En introduisant aussi formellement le maire dans la chaîne pénale, non seulement vous créez une rupture de confiance entre les habitants et lui, confiance née d'une pratique informelle d'intermédiation, de conciliation et de prévention, mais, surtout, vous oeuvrez à la mise en place d'une sorte de para-juridiction aux contours les plus flous et aux conséquences les plus dommageables pour tous.
La délégation de nouvelles compétences au maire ainsi que la structure de la prévention que vous dessinez, vont causer d'autres dommages à notre société.

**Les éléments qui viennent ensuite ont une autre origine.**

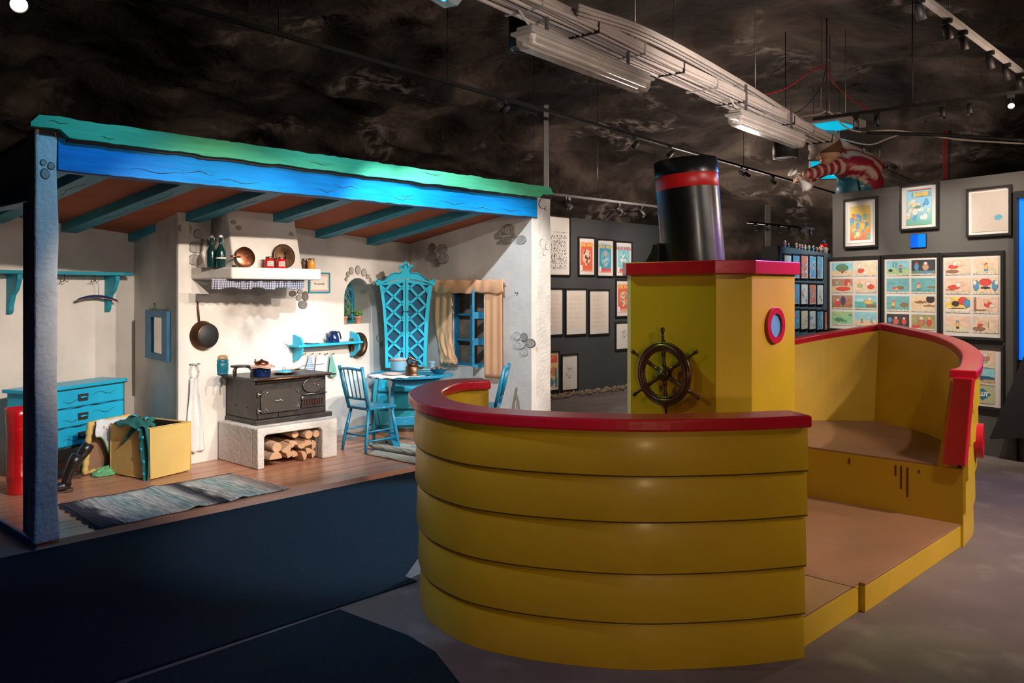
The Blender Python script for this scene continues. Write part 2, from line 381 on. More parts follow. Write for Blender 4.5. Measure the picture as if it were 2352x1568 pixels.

Tout d'abord, bien entendu, ces délégations supplémentaires de compétences ne s'accompagnent pas de délégation de moyens financiers.
Encore une fois, ce sera donc aux villes les plus pauvres, les plus vulnérables, les plus démunies, d'assumer le délestage financier auquel vous procédez aujourd'hui. Quand, dans ces villes, des drames interviendront pour cause d'absence de moyens, le maire se verra davantage reprocher ces faits, en plus de sa responsabilité d'élu. Ainsi, vous l'affaiblissez davantage encore, en jetant sur lui un discrédit probable, au lieu de le renforcer et le protéger.
Dans le même sens, avec les obligations nouvelles que fait également peser votre projet de loi sur les travailleurs sociaux ou l'inspecteur d'académie, c'est la responsabilité civile, voire pénale, de ces personnes que vous alourdissez.
Alors que, dans l'actuel du droit, les maires voient très souvent leur responsabilité pénale engagée pour diverses raisons - du panier de basket qui s'effondre sur un enfant dans une école à la voiture du cortège de la fête de village qui dérape et fauche des habitants -, le niveau de mise en cause de leurs responsabilités civile et pénale est tel - l'Association des maires de France nous l'a souvent dit - qu'il est de plus en plus difficile de susciter des vocations. Avec cet article, vous décidez d'alourdir encore cette responsabilité !
De plus, à cette délégation de responsabilité juridique supplémentaire qui pèsera sur les maires et tous les acteurs de la chaîne de prévention, vous ajoutez une délégation de responsabilités politique et morale.
En surfant sur la vague des peurs et des craintes que vous aurez vous-même attisées, vous pourrez, demain, admonester publiquement les maires des villes où se produiront des événements graves, émeutes de banlieues, par exemple. Vous pourrez ainsi mieux reprocher aux maires les violences urbaines - notre pays n'est malheureusement pas à l'abri de ces phénomènes ! -, en disant que vous leur avez pourtant donné tous les pouvoirs et les moyens d'agir !
Enfin, ce projet de loi entraînera une profonde dénaturation de la fonction des acteurs locaux majeurs que sont les maires et les travailleurs sociaux. Le maire n'est pas un agent de répression, ni un agent de contrôle social, même sous le prétexte de prévenir la délinquance. Nos élus n'ont pas vocation à se substituer aux juges, et encore moins aux travailleurs sociaux. Les maires de France doivent résister à la tentation de tout savoir et tout contrôler.
Il en va de même du rôle et du sens de l'action sociale : elle va ainsi perdre sa spécificité, qui consiste en un maillage étroit entre le conseil général, les associations de prévention, les travailleurs sociaux et la justice pour une action de proximité.